A Coming Missile Crisis?

Samara Greenberg
SOURCE

According to a report out this week by the German daily Die Welt, Tehran is moving forward with building intermediate-range missile launch bases on Venezuela’s Paraguaná Peninsula. The same German paper broke the news last November that Iran and Venezuela signed an agreement to establish a jointly operated military base in Venezuela.

Die Welt‘s November report stated that the base in Venezuela will be manned by Iranian and Venezuelan missile officers as well as Iranian Revolutionary Guard Corps (IRGC) soldiers. The agreement reportedly calls for Iranian Shahab 3, Scud-B, and Scud-C missiles to be deployed on the base – missiles with a trajectory range of 177 to 932 miles. Iran has also reportedly given Venezuela permission to use the missiles in case of an “emergency,” perhaps, for instance, if Iran is attacked by Israel or the U.S. In return, Venezuela will use Iran’s facilities for “national needs,” presumably to frighten others in the region away from an alliance with the U.S. and into Venezuela’s orbit.
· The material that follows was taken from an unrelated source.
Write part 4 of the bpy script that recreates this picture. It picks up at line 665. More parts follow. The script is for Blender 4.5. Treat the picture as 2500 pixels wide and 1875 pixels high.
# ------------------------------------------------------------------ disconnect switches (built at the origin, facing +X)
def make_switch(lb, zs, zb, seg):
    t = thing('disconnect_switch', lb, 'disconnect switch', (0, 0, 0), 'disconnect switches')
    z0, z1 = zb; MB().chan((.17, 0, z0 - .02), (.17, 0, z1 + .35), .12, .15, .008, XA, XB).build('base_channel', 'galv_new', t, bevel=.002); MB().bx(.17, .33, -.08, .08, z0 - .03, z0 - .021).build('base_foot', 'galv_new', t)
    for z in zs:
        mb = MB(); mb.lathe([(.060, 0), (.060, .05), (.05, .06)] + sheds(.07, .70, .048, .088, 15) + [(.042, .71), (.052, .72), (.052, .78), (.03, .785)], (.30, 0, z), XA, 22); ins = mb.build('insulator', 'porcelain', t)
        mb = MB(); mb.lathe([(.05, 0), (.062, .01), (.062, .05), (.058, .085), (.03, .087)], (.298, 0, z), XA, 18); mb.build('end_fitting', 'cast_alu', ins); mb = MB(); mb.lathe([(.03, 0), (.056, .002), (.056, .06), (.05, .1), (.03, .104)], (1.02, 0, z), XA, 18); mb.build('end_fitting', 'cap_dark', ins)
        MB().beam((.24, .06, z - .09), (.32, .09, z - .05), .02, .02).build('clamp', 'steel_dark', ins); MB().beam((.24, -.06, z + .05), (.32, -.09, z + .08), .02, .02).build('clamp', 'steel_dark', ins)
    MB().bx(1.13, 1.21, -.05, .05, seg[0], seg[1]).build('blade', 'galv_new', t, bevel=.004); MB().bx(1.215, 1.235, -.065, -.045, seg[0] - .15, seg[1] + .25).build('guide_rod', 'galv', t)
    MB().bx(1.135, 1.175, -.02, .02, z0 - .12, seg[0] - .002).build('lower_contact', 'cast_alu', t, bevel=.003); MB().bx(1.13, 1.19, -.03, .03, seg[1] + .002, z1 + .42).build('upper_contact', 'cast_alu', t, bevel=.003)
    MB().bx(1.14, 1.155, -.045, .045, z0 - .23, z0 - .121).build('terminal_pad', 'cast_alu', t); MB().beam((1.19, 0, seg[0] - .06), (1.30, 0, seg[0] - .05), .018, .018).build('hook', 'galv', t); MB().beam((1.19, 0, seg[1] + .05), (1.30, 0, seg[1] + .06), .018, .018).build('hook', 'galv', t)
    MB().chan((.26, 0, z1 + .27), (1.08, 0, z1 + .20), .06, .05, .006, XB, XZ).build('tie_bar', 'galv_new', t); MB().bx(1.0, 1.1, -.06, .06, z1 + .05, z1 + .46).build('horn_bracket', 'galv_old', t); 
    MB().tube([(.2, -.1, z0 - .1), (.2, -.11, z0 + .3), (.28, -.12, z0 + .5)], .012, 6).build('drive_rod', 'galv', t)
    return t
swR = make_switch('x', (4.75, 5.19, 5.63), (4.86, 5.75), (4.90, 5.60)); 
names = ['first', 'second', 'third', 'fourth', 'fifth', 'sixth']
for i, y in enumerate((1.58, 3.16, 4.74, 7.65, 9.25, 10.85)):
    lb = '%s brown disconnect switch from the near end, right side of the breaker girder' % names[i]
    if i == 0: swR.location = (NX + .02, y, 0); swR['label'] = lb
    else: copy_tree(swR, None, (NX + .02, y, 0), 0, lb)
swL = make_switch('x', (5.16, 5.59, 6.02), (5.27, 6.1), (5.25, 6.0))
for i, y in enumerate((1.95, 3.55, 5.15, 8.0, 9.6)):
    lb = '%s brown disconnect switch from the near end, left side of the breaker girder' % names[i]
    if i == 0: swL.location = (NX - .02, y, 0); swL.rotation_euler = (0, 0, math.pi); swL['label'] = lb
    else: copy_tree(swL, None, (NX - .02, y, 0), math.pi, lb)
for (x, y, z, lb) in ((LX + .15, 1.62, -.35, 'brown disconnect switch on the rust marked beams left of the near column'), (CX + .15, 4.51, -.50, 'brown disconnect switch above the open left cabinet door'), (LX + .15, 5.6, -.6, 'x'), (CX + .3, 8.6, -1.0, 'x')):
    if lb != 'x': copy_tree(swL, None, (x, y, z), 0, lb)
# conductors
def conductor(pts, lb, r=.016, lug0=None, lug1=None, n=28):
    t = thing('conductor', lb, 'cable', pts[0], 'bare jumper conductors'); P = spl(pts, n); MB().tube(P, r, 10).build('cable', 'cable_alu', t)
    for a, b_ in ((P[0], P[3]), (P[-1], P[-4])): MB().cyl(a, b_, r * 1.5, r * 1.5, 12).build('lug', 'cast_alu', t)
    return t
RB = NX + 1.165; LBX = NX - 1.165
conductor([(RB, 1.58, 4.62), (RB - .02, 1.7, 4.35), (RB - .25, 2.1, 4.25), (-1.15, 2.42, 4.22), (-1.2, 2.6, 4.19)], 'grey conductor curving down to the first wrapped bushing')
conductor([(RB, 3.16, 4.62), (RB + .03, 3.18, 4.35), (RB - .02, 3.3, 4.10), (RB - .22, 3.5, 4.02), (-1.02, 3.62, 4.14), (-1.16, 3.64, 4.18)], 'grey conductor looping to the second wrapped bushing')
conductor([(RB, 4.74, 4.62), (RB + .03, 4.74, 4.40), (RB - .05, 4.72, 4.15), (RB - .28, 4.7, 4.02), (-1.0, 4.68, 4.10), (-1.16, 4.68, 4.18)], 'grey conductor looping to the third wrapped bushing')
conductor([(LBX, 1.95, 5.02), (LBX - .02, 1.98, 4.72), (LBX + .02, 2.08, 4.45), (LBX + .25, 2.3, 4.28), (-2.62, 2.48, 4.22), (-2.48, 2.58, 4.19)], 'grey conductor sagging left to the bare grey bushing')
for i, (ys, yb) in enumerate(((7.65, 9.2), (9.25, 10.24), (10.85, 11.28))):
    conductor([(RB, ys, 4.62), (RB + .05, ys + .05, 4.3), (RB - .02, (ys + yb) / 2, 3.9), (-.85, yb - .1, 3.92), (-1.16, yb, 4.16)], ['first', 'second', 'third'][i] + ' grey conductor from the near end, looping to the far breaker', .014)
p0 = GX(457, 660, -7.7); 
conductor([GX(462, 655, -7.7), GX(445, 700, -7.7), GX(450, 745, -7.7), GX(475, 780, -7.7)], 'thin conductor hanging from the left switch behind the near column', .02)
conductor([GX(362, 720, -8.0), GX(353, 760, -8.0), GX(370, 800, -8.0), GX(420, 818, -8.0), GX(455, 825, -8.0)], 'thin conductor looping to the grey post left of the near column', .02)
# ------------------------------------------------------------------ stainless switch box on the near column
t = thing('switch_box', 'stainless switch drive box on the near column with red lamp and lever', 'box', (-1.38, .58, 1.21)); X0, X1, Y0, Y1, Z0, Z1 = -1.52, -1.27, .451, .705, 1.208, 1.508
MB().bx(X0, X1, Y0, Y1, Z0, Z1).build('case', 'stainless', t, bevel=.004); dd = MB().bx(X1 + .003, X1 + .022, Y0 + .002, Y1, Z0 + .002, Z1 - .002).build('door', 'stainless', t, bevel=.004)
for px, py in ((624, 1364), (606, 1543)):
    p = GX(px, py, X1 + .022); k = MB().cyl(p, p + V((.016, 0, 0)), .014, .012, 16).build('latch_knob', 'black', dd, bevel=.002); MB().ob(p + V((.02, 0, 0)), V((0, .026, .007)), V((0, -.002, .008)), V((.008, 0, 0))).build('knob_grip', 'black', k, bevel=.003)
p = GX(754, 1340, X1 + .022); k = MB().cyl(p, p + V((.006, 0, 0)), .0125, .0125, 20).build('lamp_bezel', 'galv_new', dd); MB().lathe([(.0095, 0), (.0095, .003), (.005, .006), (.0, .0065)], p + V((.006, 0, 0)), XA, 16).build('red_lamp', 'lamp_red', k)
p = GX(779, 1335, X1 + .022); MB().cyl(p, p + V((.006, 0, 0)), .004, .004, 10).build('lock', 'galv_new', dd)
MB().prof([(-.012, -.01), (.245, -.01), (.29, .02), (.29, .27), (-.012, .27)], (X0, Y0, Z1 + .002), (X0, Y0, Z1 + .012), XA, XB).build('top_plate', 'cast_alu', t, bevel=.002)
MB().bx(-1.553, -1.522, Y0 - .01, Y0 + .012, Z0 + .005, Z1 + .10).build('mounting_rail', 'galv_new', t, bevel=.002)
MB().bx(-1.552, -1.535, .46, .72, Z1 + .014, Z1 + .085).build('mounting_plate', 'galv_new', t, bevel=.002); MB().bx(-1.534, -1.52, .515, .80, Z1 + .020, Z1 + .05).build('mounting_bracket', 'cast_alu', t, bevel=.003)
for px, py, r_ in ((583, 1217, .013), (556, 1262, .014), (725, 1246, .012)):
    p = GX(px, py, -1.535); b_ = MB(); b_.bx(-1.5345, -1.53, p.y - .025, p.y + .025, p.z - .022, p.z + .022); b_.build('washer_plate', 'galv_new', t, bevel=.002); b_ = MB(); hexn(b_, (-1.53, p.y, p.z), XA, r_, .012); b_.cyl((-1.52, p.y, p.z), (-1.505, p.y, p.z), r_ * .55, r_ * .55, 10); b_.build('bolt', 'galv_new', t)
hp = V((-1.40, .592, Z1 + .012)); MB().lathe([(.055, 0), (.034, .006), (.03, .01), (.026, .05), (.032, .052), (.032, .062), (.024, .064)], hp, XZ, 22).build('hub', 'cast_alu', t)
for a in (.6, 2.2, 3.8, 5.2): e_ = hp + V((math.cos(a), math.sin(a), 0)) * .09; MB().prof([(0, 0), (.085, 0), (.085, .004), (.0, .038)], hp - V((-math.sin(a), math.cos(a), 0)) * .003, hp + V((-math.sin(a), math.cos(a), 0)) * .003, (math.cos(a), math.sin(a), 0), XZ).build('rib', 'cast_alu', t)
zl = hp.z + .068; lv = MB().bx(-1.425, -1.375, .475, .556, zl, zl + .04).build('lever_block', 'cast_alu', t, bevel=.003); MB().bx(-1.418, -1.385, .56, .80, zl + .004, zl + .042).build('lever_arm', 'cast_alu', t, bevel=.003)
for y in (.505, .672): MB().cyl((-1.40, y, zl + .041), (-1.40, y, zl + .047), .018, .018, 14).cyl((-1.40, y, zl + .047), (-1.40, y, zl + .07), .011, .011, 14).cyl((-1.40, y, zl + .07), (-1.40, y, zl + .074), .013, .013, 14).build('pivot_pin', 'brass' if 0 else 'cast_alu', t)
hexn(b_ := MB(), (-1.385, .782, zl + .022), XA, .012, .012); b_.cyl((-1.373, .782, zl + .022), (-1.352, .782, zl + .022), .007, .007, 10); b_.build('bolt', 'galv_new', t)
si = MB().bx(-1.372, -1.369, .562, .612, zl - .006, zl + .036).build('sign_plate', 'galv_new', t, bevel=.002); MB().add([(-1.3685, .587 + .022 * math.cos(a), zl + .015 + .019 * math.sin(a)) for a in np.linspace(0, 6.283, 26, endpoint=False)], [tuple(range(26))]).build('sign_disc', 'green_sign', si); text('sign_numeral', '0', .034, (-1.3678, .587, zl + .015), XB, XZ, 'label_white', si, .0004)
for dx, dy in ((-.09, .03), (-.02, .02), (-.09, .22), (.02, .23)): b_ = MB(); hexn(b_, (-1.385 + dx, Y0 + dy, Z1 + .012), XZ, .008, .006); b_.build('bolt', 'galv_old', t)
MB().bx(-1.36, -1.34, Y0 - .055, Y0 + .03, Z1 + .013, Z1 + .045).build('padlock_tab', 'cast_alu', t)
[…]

Iranian President Mahmoud Ahmadinejad (L) with his Venezuelan counterpart Hugo Chavez.

Die Welt‘s report this week claims that engineers from the Khatam al-Anbia construction firm, owned by the IRGC, visited the peninsula in February. Present during the visit was Amir al-Hadschisadeh, the head of the Guard’s Air Force. The report also cites that Iran will be footing the bill – expected to be “dozens of millions” of dollars – with oil revenue.

If these Iranian military bases come to fruition in Venezuela, it will drastically increase America’s vulnerability to attack from its south. The question is, as it was during the Cuban Missile Crisis of 1962, to what extent is the White House willing and capable of standing up to Iran, when it comes to their penetration of the Western Hemisphere?